[DATA PROVIDED]
-*-*-

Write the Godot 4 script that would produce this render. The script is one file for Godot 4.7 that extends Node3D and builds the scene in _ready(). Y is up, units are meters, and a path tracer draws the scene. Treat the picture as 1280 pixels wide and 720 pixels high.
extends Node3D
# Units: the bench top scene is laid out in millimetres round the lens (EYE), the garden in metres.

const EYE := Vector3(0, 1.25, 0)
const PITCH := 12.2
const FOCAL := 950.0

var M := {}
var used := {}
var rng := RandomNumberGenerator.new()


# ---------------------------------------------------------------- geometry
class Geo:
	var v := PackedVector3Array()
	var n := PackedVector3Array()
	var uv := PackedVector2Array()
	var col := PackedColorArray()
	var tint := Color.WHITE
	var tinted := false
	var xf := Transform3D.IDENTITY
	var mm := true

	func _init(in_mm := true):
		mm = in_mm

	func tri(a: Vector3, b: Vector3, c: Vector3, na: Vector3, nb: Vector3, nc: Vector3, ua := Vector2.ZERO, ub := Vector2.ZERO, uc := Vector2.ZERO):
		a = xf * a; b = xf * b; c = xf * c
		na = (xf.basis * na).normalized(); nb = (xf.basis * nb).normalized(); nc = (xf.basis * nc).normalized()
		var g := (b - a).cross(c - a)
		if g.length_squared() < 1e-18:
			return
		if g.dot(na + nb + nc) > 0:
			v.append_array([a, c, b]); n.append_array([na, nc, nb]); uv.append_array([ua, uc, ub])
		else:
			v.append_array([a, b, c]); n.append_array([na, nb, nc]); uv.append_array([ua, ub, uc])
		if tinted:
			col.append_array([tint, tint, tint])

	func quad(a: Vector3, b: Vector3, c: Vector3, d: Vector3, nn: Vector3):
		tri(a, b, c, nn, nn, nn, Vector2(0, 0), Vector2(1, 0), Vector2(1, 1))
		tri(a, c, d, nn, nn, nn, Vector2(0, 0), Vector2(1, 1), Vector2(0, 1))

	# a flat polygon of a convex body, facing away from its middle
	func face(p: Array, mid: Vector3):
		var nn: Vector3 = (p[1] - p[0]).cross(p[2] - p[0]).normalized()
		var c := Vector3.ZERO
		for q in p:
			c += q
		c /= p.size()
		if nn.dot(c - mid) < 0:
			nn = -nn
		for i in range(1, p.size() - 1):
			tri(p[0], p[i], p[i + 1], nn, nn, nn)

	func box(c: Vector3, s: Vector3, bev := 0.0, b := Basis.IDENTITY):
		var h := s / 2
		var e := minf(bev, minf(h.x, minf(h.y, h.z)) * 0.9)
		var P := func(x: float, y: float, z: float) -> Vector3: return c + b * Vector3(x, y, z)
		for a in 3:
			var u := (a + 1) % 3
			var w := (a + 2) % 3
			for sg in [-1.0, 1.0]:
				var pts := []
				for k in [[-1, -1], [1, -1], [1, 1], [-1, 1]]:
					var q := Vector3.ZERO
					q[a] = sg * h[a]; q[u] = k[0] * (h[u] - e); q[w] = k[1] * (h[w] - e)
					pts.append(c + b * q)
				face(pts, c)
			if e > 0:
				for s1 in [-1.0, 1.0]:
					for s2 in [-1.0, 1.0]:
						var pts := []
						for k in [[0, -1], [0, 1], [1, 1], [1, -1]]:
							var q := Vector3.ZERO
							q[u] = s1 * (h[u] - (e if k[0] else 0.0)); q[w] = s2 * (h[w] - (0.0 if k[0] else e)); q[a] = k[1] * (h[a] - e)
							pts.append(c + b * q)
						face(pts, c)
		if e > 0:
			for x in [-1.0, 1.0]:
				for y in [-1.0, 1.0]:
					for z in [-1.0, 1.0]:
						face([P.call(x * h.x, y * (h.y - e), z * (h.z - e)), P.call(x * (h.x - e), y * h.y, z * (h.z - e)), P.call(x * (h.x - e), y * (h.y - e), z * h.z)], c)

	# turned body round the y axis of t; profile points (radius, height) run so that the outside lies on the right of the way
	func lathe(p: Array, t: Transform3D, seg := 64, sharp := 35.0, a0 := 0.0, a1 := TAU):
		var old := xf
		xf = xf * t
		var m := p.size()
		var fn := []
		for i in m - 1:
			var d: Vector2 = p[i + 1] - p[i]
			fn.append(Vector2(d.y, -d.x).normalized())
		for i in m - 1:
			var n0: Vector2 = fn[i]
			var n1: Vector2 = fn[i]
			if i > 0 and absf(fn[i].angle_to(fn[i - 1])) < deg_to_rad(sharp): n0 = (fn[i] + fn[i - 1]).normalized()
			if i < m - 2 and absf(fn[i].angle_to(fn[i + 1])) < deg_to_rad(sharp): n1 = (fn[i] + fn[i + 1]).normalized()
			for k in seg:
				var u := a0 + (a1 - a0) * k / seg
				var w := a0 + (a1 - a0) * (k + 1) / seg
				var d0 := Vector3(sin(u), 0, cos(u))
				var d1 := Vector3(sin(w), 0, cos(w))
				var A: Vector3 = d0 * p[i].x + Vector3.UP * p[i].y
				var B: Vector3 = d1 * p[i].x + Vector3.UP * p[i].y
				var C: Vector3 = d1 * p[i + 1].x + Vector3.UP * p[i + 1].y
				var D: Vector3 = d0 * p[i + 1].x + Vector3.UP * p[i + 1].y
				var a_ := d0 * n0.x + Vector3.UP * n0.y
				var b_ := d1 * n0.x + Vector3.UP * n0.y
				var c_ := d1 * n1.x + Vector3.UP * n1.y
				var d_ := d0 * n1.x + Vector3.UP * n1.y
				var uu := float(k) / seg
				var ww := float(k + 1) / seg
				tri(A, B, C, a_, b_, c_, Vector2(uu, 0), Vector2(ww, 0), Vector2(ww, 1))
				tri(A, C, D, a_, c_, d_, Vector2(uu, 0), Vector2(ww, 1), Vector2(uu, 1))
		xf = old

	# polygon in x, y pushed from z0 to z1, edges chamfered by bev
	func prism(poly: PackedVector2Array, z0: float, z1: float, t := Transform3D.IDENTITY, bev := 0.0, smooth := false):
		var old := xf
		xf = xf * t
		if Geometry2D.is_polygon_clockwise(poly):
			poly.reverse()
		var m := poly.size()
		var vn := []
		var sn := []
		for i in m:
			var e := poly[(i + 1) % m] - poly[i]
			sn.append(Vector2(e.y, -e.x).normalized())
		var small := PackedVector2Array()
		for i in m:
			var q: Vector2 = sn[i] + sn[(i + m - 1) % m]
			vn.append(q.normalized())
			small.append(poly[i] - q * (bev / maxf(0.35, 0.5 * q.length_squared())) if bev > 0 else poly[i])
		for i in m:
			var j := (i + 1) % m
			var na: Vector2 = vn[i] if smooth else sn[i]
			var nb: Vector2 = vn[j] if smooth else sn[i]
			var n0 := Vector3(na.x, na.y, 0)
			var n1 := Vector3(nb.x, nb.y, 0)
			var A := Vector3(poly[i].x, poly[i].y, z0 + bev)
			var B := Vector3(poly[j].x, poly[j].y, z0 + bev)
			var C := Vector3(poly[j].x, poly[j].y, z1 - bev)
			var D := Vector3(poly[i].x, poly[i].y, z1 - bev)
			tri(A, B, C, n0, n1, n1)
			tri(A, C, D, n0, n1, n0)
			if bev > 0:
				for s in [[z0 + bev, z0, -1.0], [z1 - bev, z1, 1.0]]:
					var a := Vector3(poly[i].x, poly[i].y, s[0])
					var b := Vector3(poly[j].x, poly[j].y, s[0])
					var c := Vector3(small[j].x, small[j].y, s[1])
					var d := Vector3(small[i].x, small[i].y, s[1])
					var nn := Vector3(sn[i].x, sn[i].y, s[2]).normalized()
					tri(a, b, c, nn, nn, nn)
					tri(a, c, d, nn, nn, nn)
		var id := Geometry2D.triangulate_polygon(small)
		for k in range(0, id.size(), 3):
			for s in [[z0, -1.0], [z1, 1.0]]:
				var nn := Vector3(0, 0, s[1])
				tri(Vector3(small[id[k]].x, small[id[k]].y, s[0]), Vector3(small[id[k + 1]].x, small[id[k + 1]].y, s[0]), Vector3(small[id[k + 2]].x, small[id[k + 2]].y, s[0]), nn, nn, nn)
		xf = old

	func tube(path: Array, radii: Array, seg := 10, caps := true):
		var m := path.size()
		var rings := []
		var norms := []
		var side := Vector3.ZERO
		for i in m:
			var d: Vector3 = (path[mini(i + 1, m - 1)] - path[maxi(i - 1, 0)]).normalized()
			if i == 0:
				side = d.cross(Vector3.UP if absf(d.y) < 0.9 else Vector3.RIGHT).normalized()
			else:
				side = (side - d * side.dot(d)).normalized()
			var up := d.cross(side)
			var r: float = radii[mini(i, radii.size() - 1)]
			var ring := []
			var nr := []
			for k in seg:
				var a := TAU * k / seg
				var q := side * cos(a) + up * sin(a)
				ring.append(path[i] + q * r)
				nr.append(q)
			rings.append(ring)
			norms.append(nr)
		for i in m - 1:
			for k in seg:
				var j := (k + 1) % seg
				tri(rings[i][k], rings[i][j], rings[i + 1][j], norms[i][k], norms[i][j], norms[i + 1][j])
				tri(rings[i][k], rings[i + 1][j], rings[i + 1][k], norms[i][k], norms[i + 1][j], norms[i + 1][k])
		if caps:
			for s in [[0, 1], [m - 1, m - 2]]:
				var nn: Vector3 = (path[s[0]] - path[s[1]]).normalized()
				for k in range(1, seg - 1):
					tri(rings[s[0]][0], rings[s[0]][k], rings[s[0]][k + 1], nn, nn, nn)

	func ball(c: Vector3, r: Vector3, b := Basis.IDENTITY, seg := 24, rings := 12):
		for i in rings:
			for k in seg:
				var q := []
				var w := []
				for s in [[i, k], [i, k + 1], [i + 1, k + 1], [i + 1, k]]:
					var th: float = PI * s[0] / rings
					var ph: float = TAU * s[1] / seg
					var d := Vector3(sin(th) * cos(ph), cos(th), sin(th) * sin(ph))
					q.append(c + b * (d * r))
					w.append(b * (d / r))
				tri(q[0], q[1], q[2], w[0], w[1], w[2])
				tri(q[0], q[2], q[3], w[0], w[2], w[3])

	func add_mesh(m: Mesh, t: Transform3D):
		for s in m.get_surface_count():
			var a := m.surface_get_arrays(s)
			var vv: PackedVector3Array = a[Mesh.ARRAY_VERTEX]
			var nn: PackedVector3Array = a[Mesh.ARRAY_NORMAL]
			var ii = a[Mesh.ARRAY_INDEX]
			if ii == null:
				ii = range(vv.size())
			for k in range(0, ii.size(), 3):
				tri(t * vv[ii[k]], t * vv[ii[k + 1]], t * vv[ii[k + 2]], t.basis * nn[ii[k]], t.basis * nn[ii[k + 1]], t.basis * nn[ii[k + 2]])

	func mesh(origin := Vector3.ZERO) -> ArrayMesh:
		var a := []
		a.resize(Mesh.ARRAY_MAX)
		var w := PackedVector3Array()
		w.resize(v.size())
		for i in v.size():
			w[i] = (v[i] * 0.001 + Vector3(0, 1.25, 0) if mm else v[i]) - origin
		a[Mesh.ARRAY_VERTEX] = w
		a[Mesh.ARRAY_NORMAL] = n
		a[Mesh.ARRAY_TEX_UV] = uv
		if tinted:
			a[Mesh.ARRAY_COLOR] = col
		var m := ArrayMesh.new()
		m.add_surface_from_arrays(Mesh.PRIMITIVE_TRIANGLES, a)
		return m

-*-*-

[SET TASK]
Everything from the first line through the line containing "col.append_array([tint, tint, tint])" should be quoted exactly, and nothing beyond it.

[EXERCISE RESPONSE]
Write the Godot 4 script that would produce this render. The script is one file for Godot 4.7 that extends Node3D and builds the scene in _ready(). Y is up, units are meters, and a path tracer draws the scene. Treat the picture as 1280 pixels wide and 720 pixels high.
extends Node3D
# Units: the bench top scene is laid out in millimetres round the lens (EYE), the garden in metres.

const EYE := Vector3(0, 1.25, 0)
const PITCH := 12.2
const FOCAL := 950.0

var M := {}
var used := {}
var rng := RandomNumberGenerator.new()


# ---------------------------------------------------------------- geometry
class Geo:
	var v := PackedVector3Array()
	var n := PackedVector3Array()
	var uv := PackedVector2Array()
	var col := PackedColorArray()
	var tint := Color.WHITE
	var tinted := false
	var xf := Transform3D.IDENTITY
	var mm := true

	func _init(in_mm := true):
		mm = in_mm

	func tri(a: Vector3, b: Vector3, c: Vector3, na: Vector3, nb: Vector3, nc: Vector3, ua := Vector2.ZERO, ub := Vector2.ZERO, uc := Vector2.ZERO):
		a = xf * a; b = xf * b; c = xf * c
		na = (xf.basis * na).normalized(); nb = (xf.basis * nb).normalized(); nc = (xf.basis * nc).normalized()
		var g := (b - a).cross(c - a)
		if g.length_squared() < 1e-18:
			return
		if g.dot(na + nb + nc) > 0:
			v.append_array([a, c, b]); n.append_array([na, nc, nb]); uv.append_array([ua, uc, ub])
		else:
			v.append_array([a, b, c]); n.append_array([na, nb, nc]); uv.append_array([ua, ub, uc])
		if tinted:
			col.append_array([tint, tint, tint])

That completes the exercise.